**Work instructions:** Starting from the top of the material, restate each line exactly until the line that contains "grille(x0, x1, 1.17, 1.54, hz(.455))", which is also copied. Pictures are excluded.

**Dataset content:**
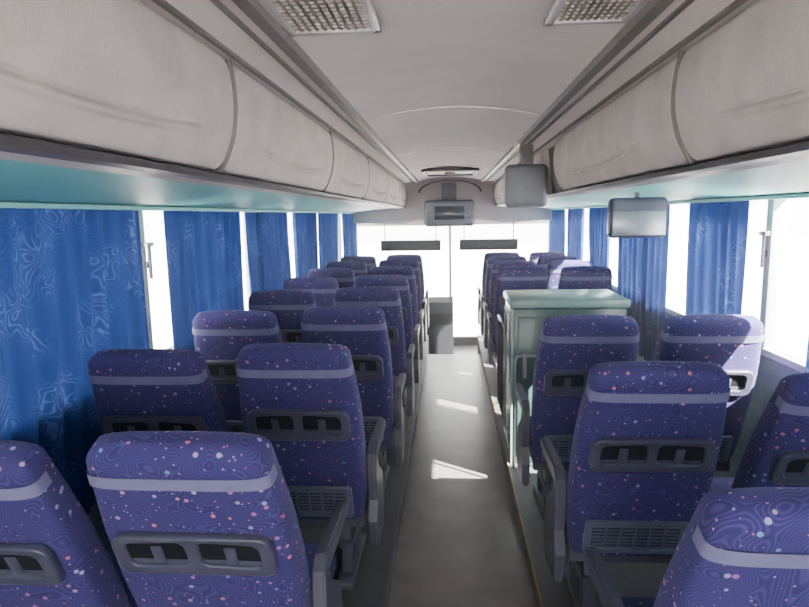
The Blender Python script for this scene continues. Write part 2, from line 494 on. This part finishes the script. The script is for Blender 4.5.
for x0, x1 in ((CX-.41, CX-.18), (CX+.21, CX+.41)):
    grille(x0, x1, 1.17, 1.54, hz(.455))

hx = empty('roof_hatch', (CX, 6.75, hz(.478)))
obj('hatch_frame', boxes_mesh('hf', [(-.30, .30, -.4, -.36, -.03, .01), (-.30, .30, .36, .4, -.03, .01), (-.30, -.26, -.4, .4, -.03, .01), (.26, .30, -.4, .4, -.03, .01)], .008), STRIP, hx)
obj('hatch_panel', boxes_mesh('hp', [(-.26, .26, -.36, .36, -.012, .01)], .004), TRIML, hx)
obj('hatch_handle', boxes_mesh('hh', [(-.06, .06, -.015, .015, -.035, -.012)], .006), STRIP, hx)

# ------------------------------------------------------------------ curtains
def curtain(X, y0, y1, z0=.56, z1=CAMZ+.05, amp=.026, lam=.125, seed=0, mat=CUR, name='window_curtain'):
    nu = max(12, int((y1-y0)/.008)); nz = 26
    V = []; F = []
    for i in range(nu+1):
        u = i/nu; y = y0+(y1-y0)*u
        for k in range(nz+1):
            v = k/nz; z = z0+(z1-z0)*v
            wob = noise.noise(Vector((y*3, v*1.2, seed)))
            ph = 2*math.pi*(y/lam)+3.5*noise.noise(Vector((y*2.5, v*.5, seed+9)))
            a = amp*(.60+.5*noise.noise(Vector((y*5, 0, seed+3)))+.2*v)
            sv = math.sin(ph); sv = math.copysign(abs(sv)**.7, sv)
            V.append((X+a*sv+.006*wob, y+.018*(1-v)*wob, z))
    for i in range(nu):
        for k in range(nz):
            a = i*(nz+1)+k; F.append((a, a+1, a+nz+2, a+nz+1))
    return obj(name, mesh('curtain', V, F, True), mat)
for i, (a, b) in enumerate(((-1.4, .55), (.62, 2.62), (2.86, 3.87), (4.04, 5.12), (5.28, 6.2), (6.35, 7.4), (7.75, 8.9))):
    curtain(WL+.038, a, b, seed=i)
for i, (a, b) in enumerate(((-1.4, .4), (.5, 2.50), (3.09, 3.78), (4.18, 5.25), (5.60, 6.4), (6.72, 7.5), (7.8, 8.9))):
    curtain(WR-.038, a, b, seed=20+i)

# ------------------------------------------------------------------ cabinet on the right
cb = empty('service_cabinet', (0.67, 3.82, PZ))
obj('cabinet_body', boxes_mesh('cb', [(-.29, .38, -.24, .24, 0, .97)], .012), CAB, cb)
obj('cabinet_top', boxes_mesh('ct', [(-.305, .395, -.25, .25, .97, 1.025)], .015), CABT, cb)
obj('cabinet_door', boxes_mesh('cd', [(-.26, .35, -.252, -.24, .06, .92)], .005), CAB, cb)
obj('cabinet_edge', boxes_mesh('ce', [(-.30, -.285, -.25, -.235, 0, .97)], .003), CABT, cb)
obj('cabinet_side_trim', boxes_mesh('cs', [(-.297, -.289, -.22, .22, .05, .07), (-.297, -.289, -.22, .22, .90, .92), (-.297, -.289, -.22, -.205, .05, .92), (-.297, -.289, .205, .22, .05, .92)], .002), CABT, cb)
obj('cabinet_handle', boxes_mesh('ch', [(-.23, -.21, -.275, -.252, .55, .70)], .005), CHR, cb)
hr = empty('grab_rail', (.385, 3.51, PZ))
obj('rail', tube_mesh('rail', [(0, 0, 0), (0, 0, .66), (.012, 0, .69), (.04, 0, .70), (.12, 0, .70), (.15, 0, .69), (.16, 0, .66), (.16, 0, 0)], .010), CHR, hr)
curtain(.36+.035, 4.25, 4.75, .16, .82, .018, .09, 55, CLOTH, 'stairwell_curtain')
sc = empty('stairwell_rail', (.395, 4.5, .12))
obj('rail_bar', tube_mesh('srb', [(0, -.27, 0), (0, -.27, .73), (0, .27, .73), (0, .27, 0)], .012), CHR, sc)

mo = empty('hanging_monitor', (.485, 3.88, 1.825))
obj('monitor_shell', boxes_mesh('ms', [(-.13, .13, -.05, .07, -.135, .13)], .03, 4), MONI, mo)
obj('monitor_screen', boxes_mesh('mc', [(-.105, .105, -.055, -.045, -.105, .10)], .004), MONI, mo)
obj('monitor_bracket', boxes_mesh('mb', [(-.04, .04, -.03, .03, .12, .25)], .006), STRIP, mo)
mi = empty('interior_mirror', (.985, 3.25, 1.625))
obj('mirror_shell', boxes_mesh('mrs', [(-.15, .15, -.03, .04, -.11, .10)], .028, 4), PLA, mi)
obj('mirror_glass', boxes_mesh('mrg', [(-.135, .135, -.036, -.025, -.095, .03)], .004), simple('mirror_face', (.18, .20, .23), .3, .5), mi)
obj('mirror_arm', tube_mesh('mra', [(0, .02, .09), (.0, .02, .125)], .012), STRIP, mi)

for (x, y, s) in ((WL+.022, 2.70, 1), (WR-.022, 2.95, -1)):
    e = empty('emergency_hammer', (x, y, 1.47))
    obj('hammer_handle', tube_mesh('hn', [(0, 0, -.09), (0, 0, .07)], .009), SLT, e)
    obj('hammer_head', boxes_mesh('hd', [(-.012, .012, -.03, .03, .06, .08)], .004), CHR, e)
    obj('hammer_bracket', boxes_mesh('hk', [(-.018*s-.006, -.018*s+.014, -.018, .018, -.04, -.01)], .003), SLT, e)

# ------------------------------------------------------------------ front
box('wall_front_lower', (WL, WR, YF, YF+.08, -.5, -.25), TRIMD)
box('window_front', (WL, WR, YF+.03, YF+.036, -.25, 1.5), GLS)
box('wall_front_upper', (WL, WR, YF, YF+.08, 1.5, 2.3), CEIL)
box('pillar_front_centre', (CX-.02, CX+.02, YF-.01, YF+.05, -.25, 1.5), PIL, .006)
prism('ceiling_front_bulkhead', [(WL, 1.56), (WL, 2.3), (WR, 2.3), (WR, 1.56), (CX+.7, 1.54), (CX+.4, 1.60), (CX-.4, 1.60), (CX-.7, 1.54)], 8.61, YF, CEIL)
V = []; F = []
n = 24
for i in range(n+1):
    a = math.pi*i/n
    for r, dy in ((1.0, 0), (1.0, .03), (.93, .03), (.93, 0)):
        V.append((CX+.42*r*math.cos(a), 8.05+dy, hz(.30)+.16*r*math.sin(a)))
for i in range(n):
    for j in range(4): F.append((4*i+j, 4*i+(j+1) % 4, 4*(i+1)+(j+1) % 4, 4*(i+1)+j))
obj('trim_front_arch', mesh('arch', V, F), TRIMD)
co = empty('overhead_console', (CX-.01, 8.33, 1.67))
obj('console_body', boxes_mesh('cob', [(-.34, .34, -.2, .25, -.17, .18)], .05, 4), MONI, co)
obj('console_display', boxes_mesh('cod', [(-.20, .20, -.206, -.19, -.08, .10)], .004), SCR, co)
obj('console_bracket', boxes_mesh('cok', [(-.1, .1, .0, .2, .16, .42)], .004), MONI, co)
for x0, x1 in ((-1.02, -.12), (.16, 1.02)):
    e = empty('sun_visor', ((x0+x1)/2, 9.0, 1.21)); w = (x1-x0)/2
    obj('visor_blade', boxes_mesh('vb', [(-w, w, -.012, .012, -.08, .08)], .01), BLK, e)
    obj('visor_arm', boxes_mesh('va', [(-w+.06, -w+.075, -.01, .01, .06, .36), (w-.075, w-.06, -.01, .01, .06, .36)]), PLA, e)
da = empty('dashboard', (-.6, 8.9, -.38))
prof = [(8.62-8.9, 0), (8.62-8.9, .45), (8.55-8.9, .62), (8.62-8.9, .78), (8.8-8.9, .84), (9.26-8.9, .70), (9.26-8.9, 0)]
V = [(-.68, y, z) for y, z in prof]+[(.66, y, z) for y, z in prof]; n = len(prof)
F = [(i, (i+1) % n, n+(i+1) % n, n+i) for i in range(n)]+[tuple(range(n))[::-1], tuple(range(n, 2*n))]
obj('dashboard_body', mesh('dash', V, F), BLK, da)
sw = empty('steering_wheel', (-.60, 8.40, .62), (math.radians(-35), 0, 0))
pts = [(.22*math.cos(a*math.pi/16), .22*math.sin(a*math.pi/16), 0) for a in range(33)]
obj('wheel_rim', tube_mesh('wr', pts, .016), BLK, sw)
obj('wheel_spokes', boxes_mesh('ws', [(-.21, .21, -.02, .02, -.01, .01), (-.02, .02, -.21, .0, -.01, .01), (-.06, .06, -.06, .06, -.02, .02)], .006), BLK, sw)
obj('wheel_column', tube_mesh('wc', [(0, 0, 0), (0, 0.02, -.25)], .03), BLK, sw)
ds = empty('driver_seat', (-.62, 7.62, -.38))
obj('driver_back', ME_BACK, FAB, ds, (0, .18, .40), (math.radians(8), 0, 0))
obj('driver_cushion', ME_CUSH, FAB, ds, (0, -.10, .02))
obj('driver_pedestal', boxes_mesh('dp', [(-.15, .15, .18, .48, 0, .36)], .02), FRM, ds)

box('ground', (-60, 60, -60, 60, -1.3, -1.2), GRND)

# scatter volume added to imitate bright haze and glare from the windshield
m, nt, out = new_mat('glare_haze')
vs = nt.nodes.new('ShaderNodeVolumeScatter'); vs.inputs['Density'].default_value = 0.02
vs.inputs['Anisotropy'].default_value = 0.75
nt.links.new(vs.outputs[0], out.inputs['Volume'])
box('glare_haze', (WL+.001, WR-.001, Y0+.01, YF-.02, -.37, 2.29), m)

# ------------------------------------------------------------------ light
w = bpy.data.worlds.new('World'); bpy.context.scene.world = w; w.use_nodes = True
bg = w.node_tree.nodes['Background']
bg.inputs[0].default_value = (1.0, 0.97, 0.945, 1); bg.inputs[1].default_value = 17.5
sd = bpy.data.lights.new('sun', 'SUN'); sd.energy = 200; sd.angle = .01; sd.color = (1, .94, .86)
so = bpy.data.objects.new('sun', sd); C.objects.link(so)
d = Vector((-.52, .36, -.53)).normalized()
so.rotation_euler = d.to_track_quat('-Z', 'Y').to_euler(); so.location = (8, -4, 9)

# ------------------------------------------------------------------ camera
cd = bpy.data.cameras.new('camera'); cam = bpy.data.objects.new('camera', cd); C.objects.link(cam)
cd.sensor_width = 36; cd.lens = 36*600/809; cd.clip_start = .02; cd.clip_end = 300
R = Matrix.Rotation(math.radians(4.3), 4, 'Z') @ Matrix.Rotation(math.radians(90-8.3), 4, 'X') @ Matrix.Rotation(math.radians(-1.0), 4, 'Z')
cam.matrix_world = Matrix.Translation((0, 0, CAMZ)) @ R
bpy.context.scene.camera = cam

**Output for this task:**
The Blender Python script for this scene continues. Write part 2, from line 494 on. This part finishes the script. The script is for Blender 4.5.
for x0, x1 in ((CX-.41, CX-.18), (CX+.21, CX+.41)):
    grille(x0, x1, 1.17, 1.54, hz(.455))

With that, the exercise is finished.